My girlfriend's mom said that to me, on Facebook. Here is my reply.... ****************************** I love words. But words are weird. They aren't really there. You write them and they carry forward. Where nothing was before, now there is... something. A blackness on the page, that can bring light, dark, laughter or tears. Words can be monstrously destructive or astonishingly creative. But they aren't really anything other than little instructions to our soul. Spoken, words have no weight but a tiny, momentary vibration in the air, which attenuates, almost instantly into nothingness. But how long would it take to forget a cruel word, spoken in anger? Would you remember it until you died? The power of that little word... You bet I respect words. Just like I would respect any other machine or device that could carelessly slice open a person's soul. -David Buschhorn *****************************
for me, also anything that can heal a wounded/suffering soul, inspire others to greatness and/or acts of kindness and love for all creatures...
When I was writing my bachelor's thesis I spend a lot of time reading old documents (XVI century) in Venice National Archive. They are letters from venetian ambassador in Istanbul to Senate. Despite men having written those letters are all dead long time ago, their words are still alive. After few pages, you can understand them, you can see them. How can I explain? They become like old friends. It's a kind of magic. And it's wonderful.

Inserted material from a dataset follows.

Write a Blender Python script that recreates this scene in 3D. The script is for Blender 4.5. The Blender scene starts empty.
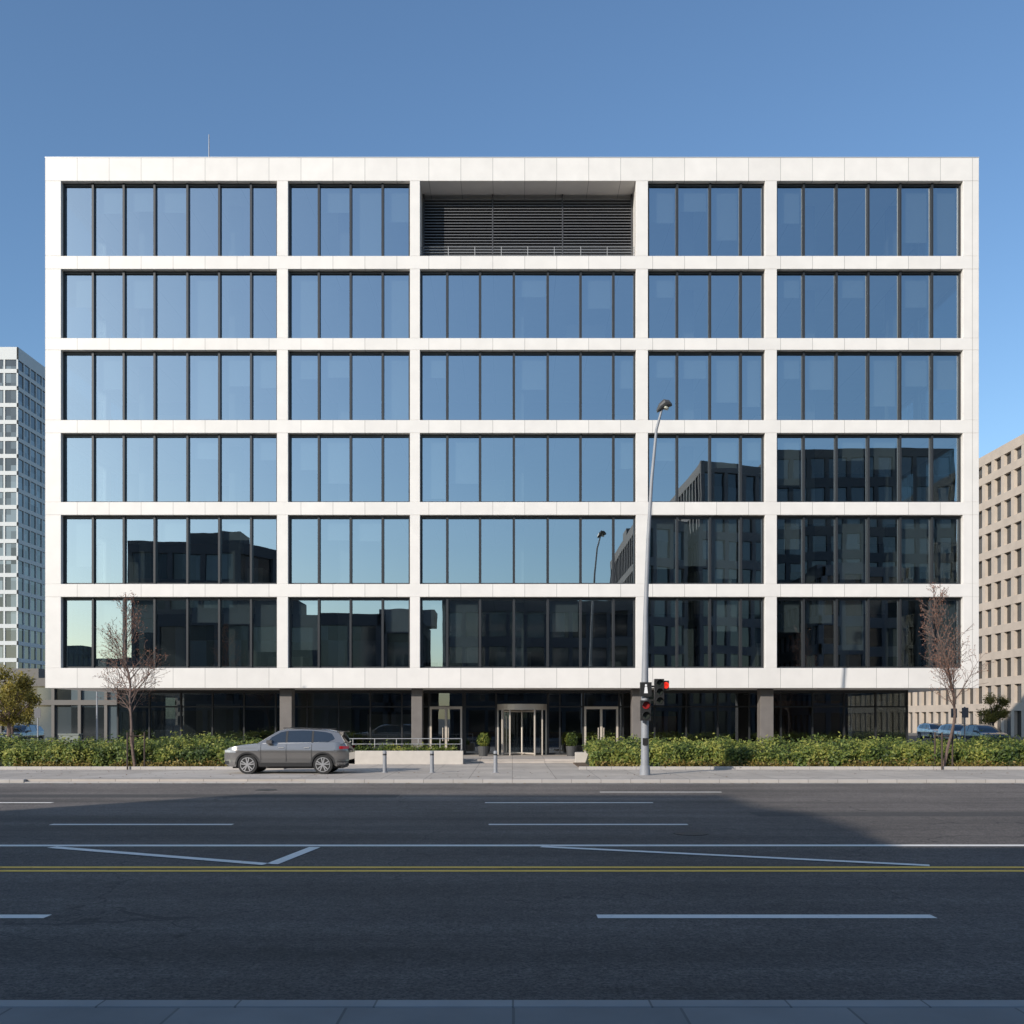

When I was a kid, there was a mini-series on TV about Lewis and Clark's journey. One of the Indians saw one of the explorers writing in his journal and asked why the white men were forever pointlessly scratching lines onto the pages of their little books. Rather than explain, the man took a piece of scrap paper and asked the Indian to tell him something that no one else knew. He said something about his mother. The explorer scratched it on the paper and then asked the Indian to hand the paper to "that man over there". He walks across the camp and hands the man the paper, who glances at it and asks "Your mother named your freckles?" You could see the wonder in the Indian's eyes as he understood, in an instant, the enormity of what writing was.